Scope and Content Note
The papers of Edward McPherson (1830-1895) span the years 1738-1900, with the bulk of the collection dated between 1860 and 1891. Included are personal correspondence and other files of Edward McPherson, papers collected by him relating to the McPherson family and the history of the Gettysburg area of Pennsylvania, and records from the Office of the Clerk of the House of Representatives. Also in the collection are papers of Thaddeus Stevens that McPherson compiled as administrator of the Stevens estate and as a potential biographer. The McPherson Papers are organized into nine series: General Correspondence, Bound ; General Correspondence, Unbound ; Letterbooks ; Records of the Clerk of the House of Representatives ; Thaddeus Stevens Estate Papers ; Speech, Article, and Book File ; Family Financial and Estate Papers ; Miscellany ; Scrapbooks ; and Oversize .
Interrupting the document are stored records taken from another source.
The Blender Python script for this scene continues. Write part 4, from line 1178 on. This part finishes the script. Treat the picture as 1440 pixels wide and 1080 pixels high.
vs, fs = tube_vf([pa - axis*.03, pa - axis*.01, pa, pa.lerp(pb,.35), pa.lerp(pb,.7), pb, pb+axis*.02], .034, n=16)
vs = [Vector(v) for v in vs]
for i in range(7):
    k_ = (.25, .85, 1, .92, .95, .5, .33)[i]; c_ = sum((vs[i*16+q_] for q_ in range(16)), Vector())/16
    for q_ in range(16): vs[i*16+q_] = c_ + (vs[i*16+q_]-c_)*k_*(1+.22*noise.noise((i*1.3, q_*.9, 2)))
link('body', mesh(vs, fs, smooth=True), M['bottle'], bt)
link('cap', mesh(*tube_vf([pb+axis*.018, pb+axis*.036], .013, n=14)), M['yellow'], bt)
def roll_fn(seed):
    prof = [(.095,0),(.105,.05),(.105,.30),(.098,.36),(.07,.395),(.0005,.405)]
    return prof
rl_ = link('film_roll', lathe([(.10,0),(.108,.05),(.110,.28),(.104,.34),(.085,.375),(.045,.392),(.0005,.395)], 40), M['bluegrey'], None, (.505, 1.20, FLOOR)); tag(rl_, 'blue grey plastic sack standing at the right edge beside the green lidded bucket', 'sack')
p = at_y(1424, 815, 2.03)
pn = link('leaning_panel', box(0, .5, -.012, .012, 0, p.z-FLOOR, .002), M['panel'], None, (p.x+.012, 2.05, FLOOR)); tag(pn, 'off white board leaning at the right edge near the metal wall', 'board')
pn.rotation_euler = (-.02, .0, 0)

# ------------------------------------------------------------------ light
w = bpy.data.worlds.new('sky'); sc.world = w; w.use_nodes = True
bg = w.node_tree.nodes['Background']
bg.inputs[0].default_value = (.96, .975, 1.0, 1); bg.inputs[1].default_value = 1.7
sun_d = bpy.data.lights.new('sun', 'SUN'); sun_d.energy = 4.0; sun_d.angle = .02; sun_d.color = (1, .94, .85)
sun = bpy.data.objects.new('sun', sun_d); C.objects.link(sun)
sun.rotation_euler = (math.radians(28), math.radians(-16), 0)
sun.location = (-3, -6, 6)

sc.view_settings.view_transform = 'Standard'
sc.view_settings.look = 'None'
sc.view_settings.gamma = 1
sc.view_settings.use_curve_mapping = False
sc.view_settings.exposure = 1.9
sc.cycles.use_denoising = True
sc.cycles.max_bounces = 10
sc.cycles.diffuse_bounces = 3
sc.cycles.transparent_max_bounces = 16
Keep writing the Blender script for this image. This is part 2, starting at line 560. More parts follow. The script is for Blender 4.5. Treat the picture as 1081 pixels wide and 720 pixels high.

The Records of the Clerk of the House of Representatives consist of correspondence, 1856-1881, and miscellaneous financial papers, 1876-1878, largely from the periods when McPherson was not the clerk. Included is a catalog of a pamphlet collection numbering approximately ten thousand publications kept in the clerk's office.
Edward McPherson was a family archivist, genealogist, and local historian whose papers document four generations of the McPherson family: Robert McPherson (1689-1749) and Janet McPherson (1689-1767), who settled in Marsh Creek, Adams (then Lancaster) County, Pennsylvania, in 1738; Colonel Robert M'Pherson (1730-1789), treasurer of York County in 1755 and 1767, commissioner in 1756, sheriff from 1762 to 1765, assemblyman from 1765-1767 and 1781-1784, member of the Pennsylvania State Constitutional Convention (1776), captain in General John Forbes's expedition to reduce Fort Duquesne in 1758, and colonel in one of the York County battalions of associates, 1775-1776; William McPherson (died 1832), who served with Samuel Miles in the Pennsylvania Rifle Regiment in 1776 and was captured at the Battle of Long Island; and John Bayard McPherson (1789-1858), for forty-five years cashier of the Bank of Gettysburg. These family records, dating from 1738, concern such matters as education in frontier Pennsylvania, social activities, local property and other investments, military service, political careers, foundation of Marsh Creek Presbyterian Church (founded 1740, records 1750-1837), and the administration of the Gettysburg and Black's Tavern Turnpike Road (records 1809-1830). Nearly half of the family material, however, concerns the estates of various members of the McPherson family, administered by succeeding sons, and the estates of in-laws, friends, and associates that they also administered. Several items of the family material were used by Edward McPherson in the preparation of a series of articles on local history appearing in a Gettysburg newspaper between 1876 and 1891.
Fully two-thirds of the collection consists of Edward McPherson's personal papers. The main part concerns his activities as clerk of the House of Representatives for the years 1863-1875, 1881-1883 and 1889-1891. Prominent subjects include recommendations for office, financial details relating to supplies, furnishings, and salaries of members and clerks, and the selection by the clerk of the House of the newspapers in which to publish the acts and resolutions of Congress and the treaties selected for publication by the secretary of state. Other subjects of note are Republican Party politics and campaigns, Pennsylvania politics, Reconstruction, and the tariff issue. Still other papers of Edward McPherson include speeches, mainly political, drafts and notes for books and articles (largely relating to Gettysburg and Adams County), genealogical material, memorabilia, newspaper clippings, miscellaneous documents collected by him relating to Gettysburg area local history, records from the law office of Robert G. McCreary, and scrapbooks.
Correspondents include James Gillespie Blaine, Noah Brooks, William E. Chandler, George William Childs, James A. Garfield, and E. B. Washburne.